Unfortunately, older children - and especially teens - can go days without being touched by their parent(s). Babies are coddled and constantly shown affection, but the relationship with older children becomes primarily verbal - in some cases exclusively so. This is especially true of father-daughter relationships, as Dads become uncomfortable showing any sort of physical affection while daughters grow and change. According to the study, this often has an impact on daughters, who are more likely to seek physical male affection elsewhere (!)

For some of us, it takes some effort to touch our children, even in some small way, daily. Did you give a kiss before he headed to school? Did you rub her shoulders as she was sitting doing homework? Did you tousle his hair in congratulations for a job well done?

In fact, this same principle holds true for spouses and close friends - a welcoming hug, a high-five, or even a pat on the arm, create a sense of solidarity and connection.

As children grow, they continue to learn from their parents, especially with regard to relationship-building and maintenance.

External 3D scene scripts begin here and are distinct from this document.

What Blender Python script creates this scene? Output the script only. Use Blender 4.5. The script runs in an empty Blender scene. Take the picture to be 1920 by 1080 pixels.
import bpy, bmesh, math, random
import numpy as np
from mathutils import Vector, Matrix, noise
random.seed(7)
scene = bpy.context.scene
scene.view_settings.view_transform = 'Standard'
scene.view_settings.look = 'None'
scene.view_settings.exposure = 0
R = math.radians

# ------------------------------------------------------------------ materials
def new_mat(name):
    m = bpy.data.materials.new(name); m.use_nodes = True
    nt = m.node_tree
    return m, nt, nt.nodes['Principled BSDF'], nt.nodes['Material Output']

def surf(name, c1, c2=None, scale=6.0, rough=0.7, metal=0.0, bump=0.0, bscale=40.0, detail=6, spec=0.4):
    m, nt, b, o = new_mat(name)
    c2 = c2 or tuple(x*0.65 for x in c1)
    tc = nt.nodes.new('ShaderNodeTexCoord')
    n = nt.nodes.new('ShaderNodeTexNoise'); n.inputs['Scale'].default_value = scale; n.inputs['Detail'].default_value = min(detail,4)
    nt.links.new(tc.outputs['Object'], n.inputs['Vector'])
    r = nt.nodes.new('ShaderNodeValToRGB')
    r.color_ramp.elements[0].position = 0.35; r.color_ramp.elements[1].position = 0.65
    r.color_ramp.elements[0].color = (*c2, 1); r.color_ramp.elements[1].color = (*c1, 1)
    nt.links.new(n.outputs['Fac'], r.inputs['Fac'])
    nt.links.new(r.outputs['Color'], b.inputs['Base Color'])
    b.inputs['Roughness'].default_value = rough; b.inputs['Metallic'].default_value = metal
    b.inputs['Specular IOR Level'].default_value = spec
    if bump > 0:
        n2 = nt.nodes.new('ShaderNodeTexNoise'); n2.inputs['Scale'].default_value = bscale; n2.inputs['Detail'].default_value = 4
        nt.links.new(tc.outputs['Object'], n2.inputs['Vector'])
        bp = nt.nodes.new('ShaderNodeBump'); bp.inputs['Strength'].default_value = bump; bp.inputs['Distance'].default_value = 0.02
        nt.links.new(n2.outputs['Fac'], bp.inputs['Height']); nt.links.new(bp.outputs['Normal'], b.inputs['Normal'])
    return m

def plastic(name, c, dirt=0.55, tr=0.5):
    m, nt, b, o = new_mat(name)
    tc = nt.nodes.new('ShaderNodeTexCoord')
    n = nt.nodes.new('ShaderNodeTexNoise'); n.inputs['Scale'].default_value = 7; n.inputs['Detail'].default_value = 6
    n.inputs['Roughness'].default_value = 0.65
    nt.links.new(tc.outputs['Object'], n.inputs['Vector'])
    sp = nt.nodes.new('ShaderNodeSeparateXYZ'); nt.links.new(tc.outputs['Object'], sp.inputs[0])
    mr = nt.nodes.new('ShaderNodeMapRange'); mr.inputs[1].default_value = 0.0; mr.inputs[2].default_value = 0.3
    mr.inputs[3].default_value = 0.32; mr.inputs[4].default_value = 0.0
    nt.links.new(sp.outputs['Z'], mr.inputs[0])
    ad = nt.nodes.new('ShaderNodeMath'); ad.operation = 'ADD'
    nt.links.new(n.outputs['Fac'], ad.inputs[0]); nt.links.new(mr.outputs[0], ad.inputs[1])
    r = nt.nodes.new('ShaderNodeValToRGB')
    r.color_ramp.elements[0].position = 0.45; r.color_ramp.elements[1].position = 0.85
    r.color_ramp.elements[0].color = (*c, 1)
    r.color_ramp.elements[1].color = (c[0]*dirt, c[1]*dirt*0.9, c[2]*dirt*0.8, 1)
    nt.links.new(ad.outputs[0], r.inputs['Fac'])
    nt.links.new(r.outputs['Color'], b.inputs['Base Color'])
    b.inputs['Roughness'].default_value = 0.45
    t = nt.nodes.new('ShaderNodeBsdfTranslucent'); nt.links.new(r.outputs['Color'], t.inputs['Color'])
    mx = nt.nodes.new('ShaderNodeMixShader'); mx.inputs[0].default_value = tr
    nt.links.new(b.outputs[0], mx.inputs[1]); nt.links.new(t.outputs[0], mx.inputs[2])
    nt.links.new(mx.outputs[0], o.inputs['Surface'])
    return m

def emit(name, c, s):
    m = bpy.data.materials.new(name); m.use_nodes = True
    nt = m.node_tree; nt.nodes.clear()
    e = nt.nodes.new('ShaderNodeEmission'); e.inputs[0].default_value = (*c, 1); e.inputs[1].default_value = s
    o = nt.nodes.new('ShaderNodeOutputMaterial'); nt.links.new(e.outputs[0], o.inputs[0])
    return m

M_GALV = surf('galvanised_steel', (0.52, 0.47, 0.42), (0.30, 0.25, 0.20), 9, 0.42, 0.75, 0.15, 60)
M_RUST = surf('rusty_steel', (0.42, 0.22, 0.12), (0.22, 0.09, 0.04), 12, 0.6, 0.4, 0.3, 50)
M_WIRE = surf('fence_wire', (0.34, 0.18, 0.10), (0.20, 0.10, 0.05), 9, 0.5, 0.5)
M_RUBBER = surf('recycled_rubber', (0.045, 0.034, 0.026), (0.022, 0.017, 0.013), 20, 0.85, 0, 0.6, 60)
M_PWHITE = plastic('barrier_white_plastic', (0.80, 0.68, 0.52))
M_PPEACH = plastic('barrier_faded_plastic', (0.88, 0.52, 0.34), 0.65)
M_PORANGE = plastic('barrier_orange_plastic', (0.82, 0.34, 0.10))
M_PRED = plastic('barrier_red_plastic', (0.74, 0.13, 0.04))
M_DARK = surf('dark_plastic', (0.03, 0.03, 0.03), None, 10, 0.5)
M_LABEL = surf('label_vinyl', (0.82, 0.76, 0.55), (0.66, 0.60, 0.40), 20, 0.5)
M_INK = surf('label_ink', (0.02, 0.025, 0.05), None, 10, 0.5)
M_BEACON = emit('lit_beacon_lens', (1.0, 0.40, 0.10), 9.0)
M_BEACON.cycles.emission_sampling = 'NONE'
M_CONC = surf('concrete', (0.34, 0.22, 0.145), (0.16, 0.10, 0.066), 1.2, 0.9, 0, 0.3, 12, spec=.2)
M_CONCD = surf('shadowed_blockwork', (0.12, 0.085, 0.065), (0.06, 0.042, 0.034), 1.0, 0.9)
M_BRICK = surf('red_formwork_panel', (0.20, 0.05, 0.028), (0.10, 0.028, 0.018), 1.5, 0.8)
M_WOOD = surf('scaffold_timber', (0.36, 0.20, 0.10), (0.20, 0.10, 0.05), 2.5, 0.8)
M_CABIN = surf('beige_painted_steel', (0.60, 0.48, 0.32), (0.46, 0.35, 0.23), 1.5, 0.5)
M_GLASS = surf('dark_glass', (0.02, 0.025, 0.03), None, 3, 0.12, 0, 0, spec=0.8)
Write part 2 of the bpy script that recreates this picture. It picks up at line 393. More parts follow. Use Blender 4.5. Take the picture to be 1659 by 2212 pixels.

Parents who continue to provide physical contact with their children encourage them to feel comfortable with their bodies and also appreciate the subtleties of different forms and styles of touch. In contrast, those parents who withdraw physical touch fail to teach their children about healthy adult (non-sexual) physical interaction. After all, when all touch is "taboo" then a naive teen will easily misinterpret a handshake, a tap on the shoulder, or a hug. Healthy touching leads to more confidence in teen years and a better understanding of what is "ok" and what is not.

Pay attention to how often you touch your child - and challenge yourself to increase it and see how it affects the relationship. I'd be glad to hear what happens...


*It goes without saying that this post refers to affectionate and absolutely *non-sexual* contact. Obviously, anything breaching that would constitute abuse.